DD: Well, that's a loaded question. I think the internet, in general, has had a positive impact on the small press. Though, it has also been responsible for putting a lot of god awful crap in our faces. I frankly, don't understand blogs. Meaning, I don't get how people have all this time on their hands, to shoot the shit and debate, promote, and "network". Most of them are just TMI to me; I don't need to know all that stuff. There are some absolutely incredible web sites around, with some of the best writing being produced in this country and in the world. And just to contradict myself a little, adding a bit to the answer to your last question. I think the writing in the small press, is by in large much, much better that it has ever been. That's been brought about by the two-headed monster of the internet.

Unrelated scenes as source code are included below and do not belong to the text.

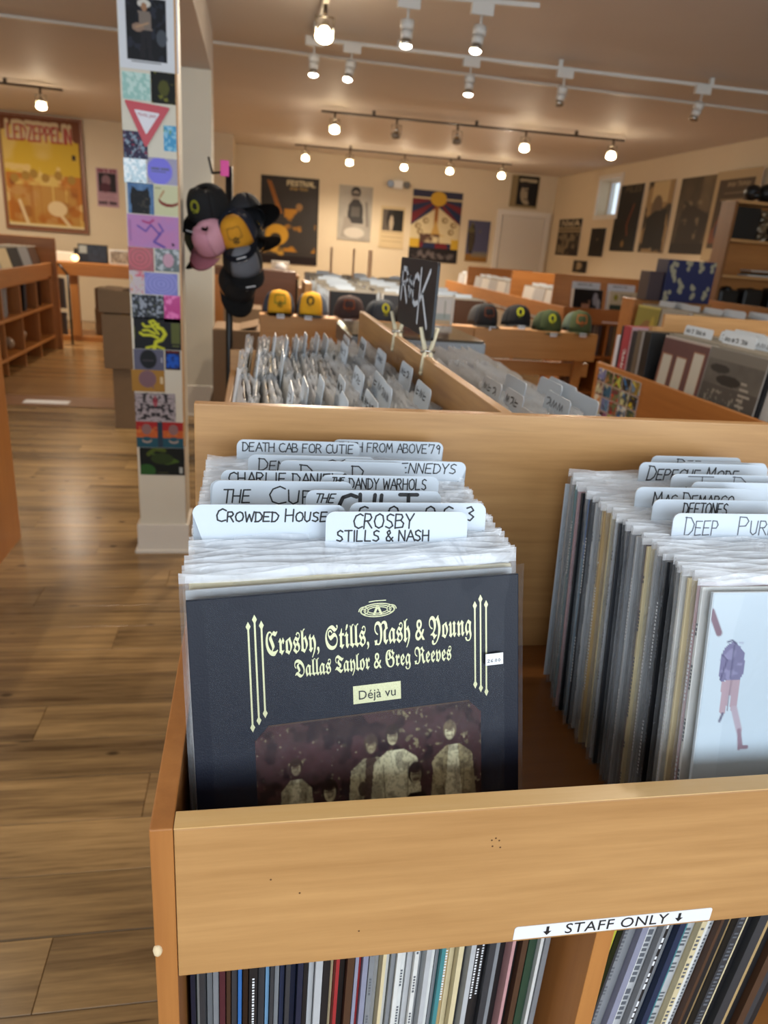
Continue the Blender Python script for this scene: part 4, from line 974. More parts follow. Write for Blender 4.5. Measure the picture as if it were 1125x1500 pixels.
box('orange_cabinet', -.45, .35, 6.3, 6.7, -.004, 1.12, wood('dark_cabinet_wood', '#6a4020', '#4a2a12', 'x'), None, .004); tag(bpy.data.objects['orange_cabinet'], 'reddish wooden cabinet behind the cartons and the cap stand', 'cabinet')
box('door_panel', .01, .39, -.012, -.0005, .06, 1.06, ORANGE['z'], bpy.data.objects['orange_cabinet'], .003, (-.45 + .0, 6.3, 0))
bpy.data.objects['orange_cabinet'].name = 'cabinet'
# counter with a round white lamp left of the far record bank
ct = empty('side_table', (.28, 8.4, 0), 'pale side table with a round white ornament behind the yellow caps', 'table')
box('tabletop', -.14, .22, 0, .4, .96, 1.0, MAPLE['x'], ct, .004)
for x in (-.12, .17):
    for y_ in (.02, .34): box('leg', x, x + .04, y_, y_ + .04, -.004, .9595, BLACK, ct, .002)
bm = bmesh.new(); ball(bm, (0, 0, .06), .065, 16, .9); cyl(bm, (0, 0, 0), (0, 0, .02), .04, 14)
tag(link('round_ornament', finish(bm, 'round_ornament', WHITE), None, (.30, 8.55, 1.0)), 'round white ornament on the side table', 'ornament')
tag(box('cream_box', -.1, .1, 0, .12, 0, .13, FRAMEW, None, .003, (.30, 8.68, 1.0)), 'cream coloured box behind the round white ornament', 'box')

# ------------------------------------------------------------------ far record bank on the left (rows seen from their front edge)
fb = empty('far_record_bank', (.9, 4.9, 0), 'large record island in the middle distance behind the yellow caps', 'record bin')
def fpt(name, x0, x1, y0, y1, z0, z1, m, bev=.003): return box(name, x0 - .9, x1 - .9, y0 - 4.9, y1 - 4.9, z0, z1, m, fb, bev)
fpt('side_panel', .455, .475, 4.92, 7.8, .03, .93, ORANGE['y']); fpt('side_panel', 1.63, 1.65, 4.92, 7.8, .03, .93, ORANGE['y'])
fpt('front_panel', .475, 1.63, 4.90, 4.92, .03, .90, ORANGE['x']); fpt('bin_floor', .476, 1.629, 4.93, 7.8, .74, .758, BINFLOOR)
fpt('end_cheek', .40, .454, 5.9, 6.35, .70, 1.06, MAPLE['y'])
k = 0
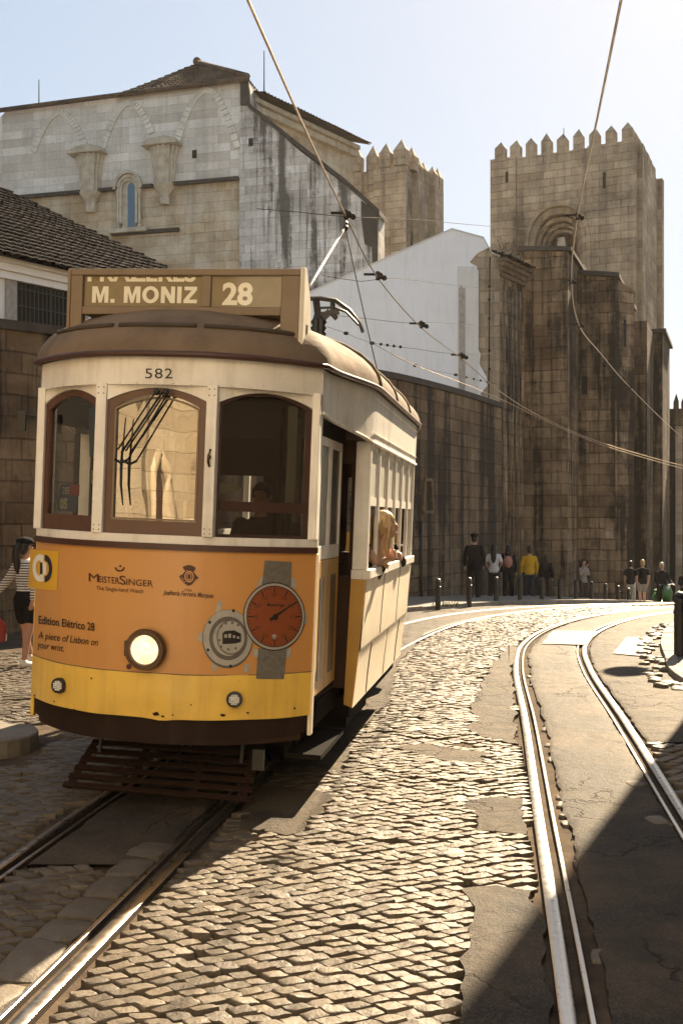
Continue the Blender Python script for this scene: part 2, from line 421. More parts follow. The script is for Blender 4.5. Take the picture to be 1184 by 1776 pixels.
M['wood_dark'] = paint('dark varnished wood', (.05,.02,.012), .35, .4, (.02,.01,.008), coat=.2)
M['slat'] = paint('rusty brown guard slats', (.024,.012,.008), .8, .5, (.012,.009,.007), .12)
M['glass'] = glass('front window glass', (.80,.82,.78), .7, 0., 0.)
M['glass_c'] = glass('wavy centre window glass', (.78,.80,.76), 2.2, 0., .03)
M['glass_s'] = glass('sign glass', (.92,.91,.88), .13, .05)
M['pane'] = paint('frosted upper pane', (.52,.50,.44), .3, .2)
M['blind'] = plain('olive destination blind', (.27,.21,.115), .6, var=.25, scale=5.)
M['blind_text'] = plain('pale blind lettering', (.95,.92,.80), .6, var=.05)
M['black'] = plain('black rubber', (.012,.012,.012), .5)
M['black_metal'] = plain('black painted iron', (.018,.017,.016), .45, 0., .5)
M['under'] = plain('dark underframe', (.014,.012,.010), .9, 0., .05)
M['chrome'] = plain('chrome', (.6,.58,.54), .2, 1., .5, .1)
M['brass'] = plain('aged lamp ring', (.10,.06,.035), .4, .6, .5, .4)
M['ink'] = plain('black ink', (.014,.010,.010), .5, var=0.)
M['ink_brown'] = plain('dark brown ink', (.07,.022,.01), .5, var=0.)
M['white_ink'] = plain('white ink', (.8,.78,.72), .5, var=0.)
M['gold_ink'] = plain('gold ink', (.70,.40,.03), .4, var=.05)
M['navy'] = plain('navy ink', (.012,.014,.03), .5, var=0.)
M['watch_grey'] = plain('printed grey strap', (.17,.155,.13), .6, var=.5, scale=40.)
M['watch_steel'] = plain('printed steel', (.40,.38,.34), .35, 0., .5, .3, 15.)
M['watch_dark'] = plain('printed dark steel', (.13,.115,.10), .4, var=.3, scale=20.)
M['watch_face'] = plain('printed rust dial', (.24,.062,.02), .45, var=.12)
def headlens():
    m = NT('lit headlight lens'); ob = m.coord('Object')
    f = m.ramp(m.noise(ob, 22., 3., .6, 1.), [(.35,.35), (.62,1.)])
    m.P(Base_Color=(.8,.7,.5), Roughness=.2); m.set(m.b, 'Emission Color', m.mix(f, (.55,.24,.07), (1.,.80,.48))); m.b.inputs['Emission Strength'].default_value = .36
    return m.mat
M['lens_on'] = headlens()
M['lens'] = plain('clear lamp lens', (.45,.47,.48), .08, 0., 1., .6, 90.)
M['card_blue'] = plain('blue route card', (.05,.14,.34), .5, var=.1)
M['card_red'] = plain('red card', (.55,.10,.08), .5, var=.1)
M['card_yellow'] = plain('yellow card', (.75,.55,.03), .5, var=.1)
M['wire'] = plain('copper overhead wire', (.50,.38,.25), .28, 1., .5, .3)
M['cable'] = plain('dark steel cable', (.04,.034,.03), .9, 0., .1)
M['pole'] = plain('trolley pole steel', (.40,.34,.26), .35, .8)
M['red_car'] = paint('red car paint', (.22,.012,.014), .25, .1, coat=.6, streak=False)
M['door_glass'] = plain('dark door glass', (.014,.012,.011), .25, 0., .25)
M['car_glass'] = plain('dark car glass', (.02,.022,.024), .06, 0., .8)
M['red_seat'] = plain('red vinyl', (.42,.03,.03), .4)
M['lining'] = paint('dark wooden interior', (.05,.026,.016), .6, .3, (.03,.02,.012), .1, False)
M['curtain'] = plain('cream curtain', (.55,.48,.36), .9)
M['gallery'] = ashlar('sunlit limestone facade', (.46,.38,.26), (.54,.46,.33), (.36,.29,.2), .8, .4, .3, seed=7.7, stcol=(.2,.15,.1))
M['ochre'] = paint('ochre house wall', (.15,.11,.07), .9, .3, (.2,.14,.08), .1, True, scale=.8)
M['cream_house'] = paint('cream house wall', (.82,.78,.70), .9, .2, (.3,.22,.14), .1, True, scale=.8)
M['shutter'] = paint('dark green shutter', (.03,.05,.04), .6, .3)
M['globe'] = plain('opal lamp globe', (.7,.68,.62), .3, var=.05)
M['weed'] = plain('green weeds', (.07,.10,.03), .8)

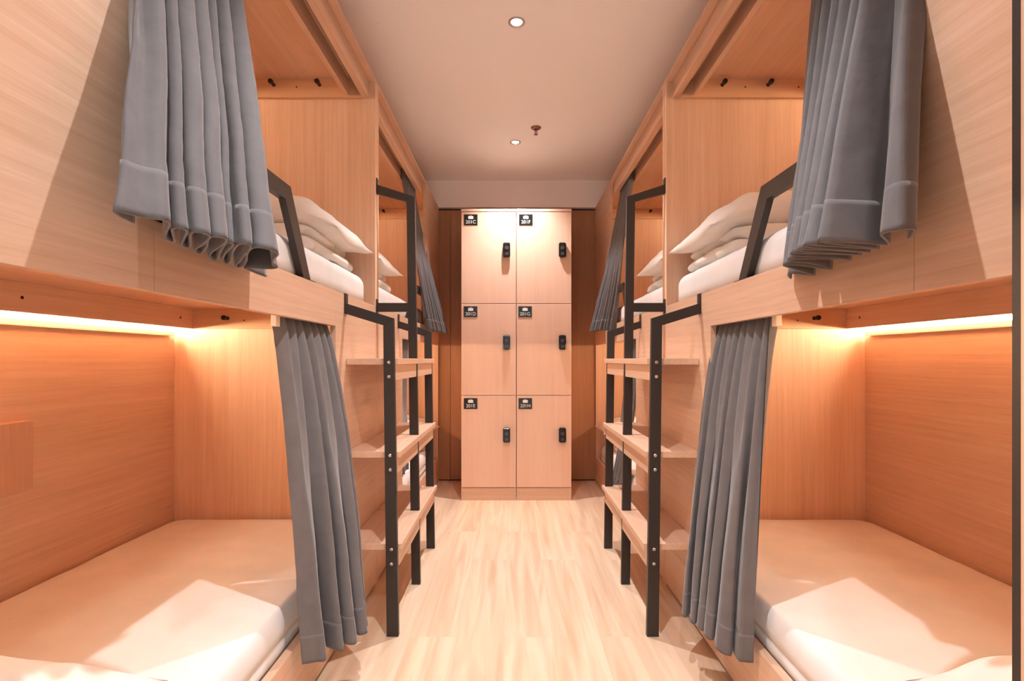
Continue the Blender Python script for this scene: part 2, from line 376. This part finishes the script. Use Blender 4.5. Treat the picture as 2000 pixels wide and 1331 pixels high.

OA: If I was asked to name the one writer who has had the most influence over the current state of poetry, I would have to say Charles Bukowski. Why do you think his work has had such huge impact on so many young writers?
DD: Bukowski was and is a very accessible writer. A great but limited writer. Limited by the fact that his experience was, or appeared to be always the same. He did not experiment or speculate with his writing. He wrote directly about his life, even if he exaggerated at times, it was always very compelling. He could make the most mundane things interesting and powerful. The mass appeal that he experienced before his death, as well as the icon status that he and his writing have achieved since his death in 1994, is mainly because of the promotion and money of his publisher John Martin. How many "small press" writers can you name that fill the shelves of major and minor bookstores, other than Bukowski? He's a marketing phenomenon! The man's dead and he sells more poetry books than 10 living poets combined. None of the writers that emulate, or imitate him can hold a candle to him. And as long as they "follow in his footsteps" they will never be their own writers. Most of them couldn't live the life he lived for a week
without collapsing. His writing and inspiration came from hard times, desperate times, on the streets, on the bum. Many writers, including me, have gone through a lot of hard times that might even equal Buk's, but none of us have been so prolific or just down right lucky.

OA: What can you tell us about your forthcoming collection, Dancing On The Skids?
DD: It contains poems written from 1967 to 2000. I attempted to send Brian Fugett and Karl Koweski, the publishers, a diverse range of stuff, which is really the way I always do it. Though, some may disagree, I don't have a style of writing, really. I just write and what comes out is what comes out. My mind goes everywhere, so my writing goes everywhere. I've never been able to write under the constrains of style. Writing poems in the same way, in the same mood, about the same kind of experiences has been impossible for me. Freedom is very important to me, freedom of every sort. And my writing reflects that. When I first begun writing seriously, I always heard that you had to have a "style" in order for people to recognize your name by your style. I mean, most poets do it that way. But Picasso said words to the effect, that creating work in the same way time after time limits and even destroys true creatively. And the goal should be the work itself, not others recognizing your name by the way you created something. So, I have to agree with old Pablo, he was a really smart dude.

OA: What's next for Doug Draime?
DD: More of the same, no doubt. But I'm trying to focus on larger stuff, short stories and maybe a couple of novels. I've written three novels in my life, but they were shit, so I threw them away. Also, I'd like to write more plays. Working on one now that I've been working on for at least 15 years, and I have a few one act plays and short dialogs pieces , that try to peddle now and then. I'm in my 60's, so if my ticket isn't cancelled, maybe I can live up to what I'm shooting my mouth off about here.

Bonus Questions:
OA: Coffee? If yes, what is your favorite type of coffee and where is your favorite coffee spot?
DD: I drink lattes now and then. but mainly I'm a tea drinker. They have great lattes at a chain of drive-thrus here in Oregon, called Dutch Bros.

OA: There seems to be a historical connection between the poet and the musician. What are your thoughts on that, and what is your favorite type of music?
DD: The first thing I ever wrote was a rock song lyric when I was around 14. Then later when I lived in L.A. I wrote with a couple different musicians. Music has always
been an inspiration to me as a writer. Bob Dylan, Leonard Cohen, Miles Davis, Hank Williams, Nina Simone, Mozart, and others have inspired and influenced poems and short stories I've written. My favorite type of music? Uh, um, well, I like it all. Jazz, Rock, Heavy Metal, Folk, Country, Blue Grass, Classical, Punk, Hip Hop, you name it. Right now I'm listening to an old Pearl Jam CD.

To purchase Doug's latest chapbook, Last May (1968), visit Kendra Steiner Editions.


Nobius said...

Nice work again Jason. You are the man.

H. said...

Nice interview.

It's high time we all do some serious reading of Draime's work. It can be found all over the internet--it's a mind-bending, innovative, & boundless body of work.

christopher cunningham said...

good read.

thanks to jason and doug for the illumination.

and man, that draime can get the words down...

Anonymous said...

Great job w/ the Doug Draime interview. Since the 70's I've always awaited his next slice of poetic vision and sane-perspective-in-an-insane-world from the West Coast.
Let's hope the interview brings his always exciting and never predictable work to an even larger audience. A google search of Doug's name should bring up dozens of online poetry sites featuring his work.
That Doug has been working steadily for four decades should be an inspiration for us all.

Luis said...

Good interview with one of the best poets in the small press.